Regtech
Regtech (regulatory technology) refers to the use of technology — including artificial intelligence, machine learning, cloud computing, and data analytics — to help financial institutions and other regulated businesses comply with regulatory requirements more efficiently and accurately.
The term regtech emerged in the aftermath of the 2008 Global Financial Crisis as a shorthand for the growing intersection of technology and regulatory compliance. The crisis prompted an enormous expansion of financial regulation in the United States, culminating in the Dodd-Frank Wall Street Reform and Consumer Protection Act of 2010, which imposed hundreds of new reporting requirements, risk management mandates, and consumer protection rules on banks, brokers, and other financial institutions. Compliance with this expanded regulatory framework required vast amounts of human capital and operational infrastructure — creating a market opportunity for technology-driven solutions.
Regtech applications span a wide range of compliance functions. Know Your Customer (KYC) and Anti-Money Laundering (AML) compliance are among the largest use cases. Traditionally, onboarding a new customer at a bank required manual review of identity documents, background checks, and watchlist screening — a process that could take days. Regtech platforms automate these processes using optical character recognition, biometric verification, and real-time screening against sanctions lists maintained by the Office of Foreign Assets Control (OFAC) and other authorities, compressing onboarding from days to minutes while improving accuracy.

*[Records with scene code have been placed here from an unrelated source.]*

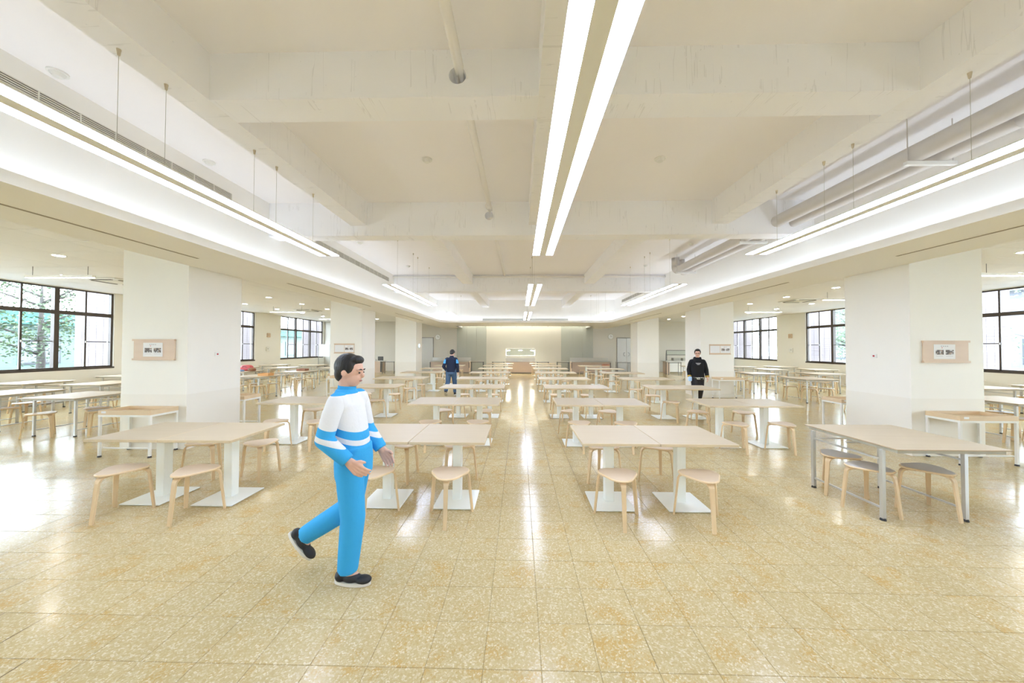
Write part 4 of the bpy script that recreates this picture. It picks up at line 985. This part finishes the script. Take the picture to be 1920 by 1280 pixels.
J1 = dict(pelvis=(0, 0, .86), chest=(0, -.045, 1.17), neck=(0, -.06, 1.335), head=(0, -.035, 1.475), shR=(.155, -.06, 1.265), elR=(.215, -.10, 1.03), wrR=(.205, .07, .88), shL=(-.155, -.03, 1.265), elL=(-.20, .0, 1.02), wrL=(-.185, .13, .85),
          hipR=(.075, 0, .83), knR=(.08, .035, .455), anR=(.08, .0, .085), toeR=((.05, 1), 0.0), hipL=(-.075, 0, .83), knL=(-.085, -.06, .46), anL=(-.085, -.41, .235), toeL=((0, 1), -.85))
person('schoolchild in blue tracksuit with white shoulders striding past the front tables', (-1.20, 2.47, 0), -pi/2, J1, 'track_jacket', 'tracksuit_blue', 'shoe_black', leg_r=(.096, .082, .068), headtilt=(.15, 0), hem=.78, sleeve_r=(.062, .058, .048), torso=.90)
J2 = dict(pelvis=(0, 0, .85), chest=(0, .02, 1.16), neck=(.01, .04, 1.325), head=(.02, .095, 1.445), shR=(.17, .02, 1.235), elR=(.225, -.02, .99), wrR=(.225, .05, .78), shL=(-.17, .02, 1.235), elL=(-.245, -.08, .99), wrL=(-.165, .05, .84),
          hipR=(.085, 0, .82), knR=(.105, .10, .46), anR=(.115, .13, .085), toeR=((.1, 1), 0.0), hipL=(-.085, 0, .82), knL=(-.11, .0, .45), anL=(-.135, -.22, .16), toeL=((-.05, 1), -.55))
person('person seen from behind in navy jacket with light blue sleeve bands and jeans', (-2.35, 11.72, 0), 0, J2, 'vest_jacket', 'jeans', 'shoe_black', headtilt=(.5, -.25), hem=.80, torso=1.02, sleeve_r=(.062, .056, .046))
J3 = dict(pelvis=(0, 0, .86), chest=(0, .01, 1.18), neck=(0, .02, 1.345), head=(.0, .045, 1.495), shR=(.165, .01, 1.255), elR=(.215, -.03, 1.02), wrR=(.215, .06, .82), shL=(-.165, .01, 1.255), elL=(-.225, .0, 1.01), wrL=(-.235, .09, .82),
          hipR=(.085, 0, .83), knR=(.085, .10, .47), anR=(.085, .12, .085), toeR=((.1, 1), 0.0), hipL=(-.085, 0, .83), knL=(-.085, -.02, .46), anL=(-.085, -.24, .15), toeL=((-.1, 1), -.5))
RZ3 = pi-.30
r3, j3 = person('person in black hoodie with glasses walking between the right-hand tables', (5.12, 9.95, 0), RZ3, J3, 'black_cloth', 'charcoal_cloth', 'shoe_black', hood=True, cuff='mustard_cloth', glasses=True, headtilt=(.1, -.17), hem=.80, torso=1.06, sleeve_r=(.066, .062, .05), hem_extra='camo_hem')
mb = MB()
for k, (w_, z) in enumerate(((.13, 1.215), (.10, 1.195), (.06, 1.175))): mb.box(-w_/2, w_/2, .142, .146, z-.005, z+.005)
mk('chest_print', mb, 'paper_line', j3)
tag(mk('folded_cloth', MB().bbox(-.035, .035, -.05, .05, 0, .13, .015), 'pale_blue_item', None, (5.12+Matrix.Rotation(RZ3, 3, 'Z').col[0][0]*.235-.02, 9.95+Matrix.Rotation(RZ3, 3, 'Z').col[0][1]*.235-.14, .70)), 'light blue folded cloth held by the person in black', 'cloth')
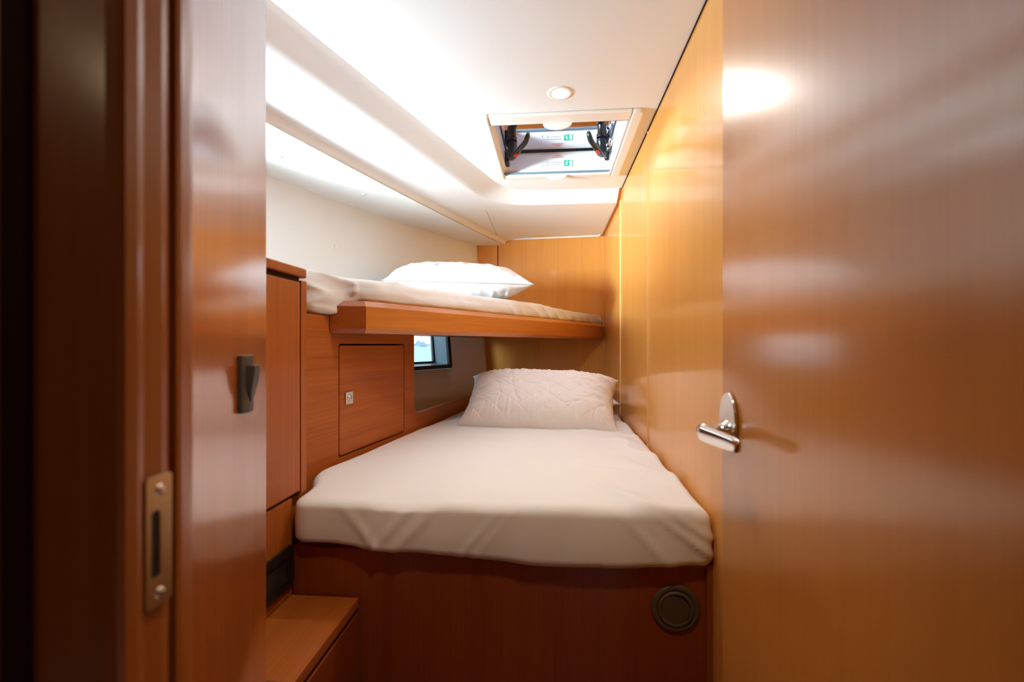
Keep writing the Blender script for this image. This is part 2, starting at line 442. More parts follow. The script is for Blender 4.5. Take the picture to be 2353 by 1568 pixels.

Transaction monitoring is another major regtech function. Under the Bank Secrecy Act, U.S. financial institutions are required to monitor customer transactions for suspicious activity and file Suspicious Activity Reports (SARs) with FinCEN when warranted. Legacy rule-based monitoring systems generated enormous volumes of false positives — flagging ordinary transactions as suspicious and requiring human review. Machine learning-based regtech systems analyze transaction patterns more contextually, reducing false positive rates while improving detection of genuinely suspicious activity.
Regulatory reporting is a third major regtech domain. Large U.S. banks are required to file hundreds of regulatory reports with the Federal Reserve, OCC, FDIC, and SEC, often on daily, weekly, or quarterly schedules. Regtech solutions that automate data extraction, transformation, and report generation reduce operational risk and the cost of compliance compared to manual processes.
The regtech market in the United States has attracted significant venture capital investment, with companies such as Alloy, Chainalysis, Onfido, and ComplyAdvantage building specialized products in identity verification, blockchain transaction monitoring, and AML compliance respectively. For equity market participants, regtech represents an investment theme with durable tailwinds: as regulatory complexity continues to increase globally, demand for technology-enabled compliance solutions is expected to grow across banking, insurance, asset management, and cryptocurrency markets.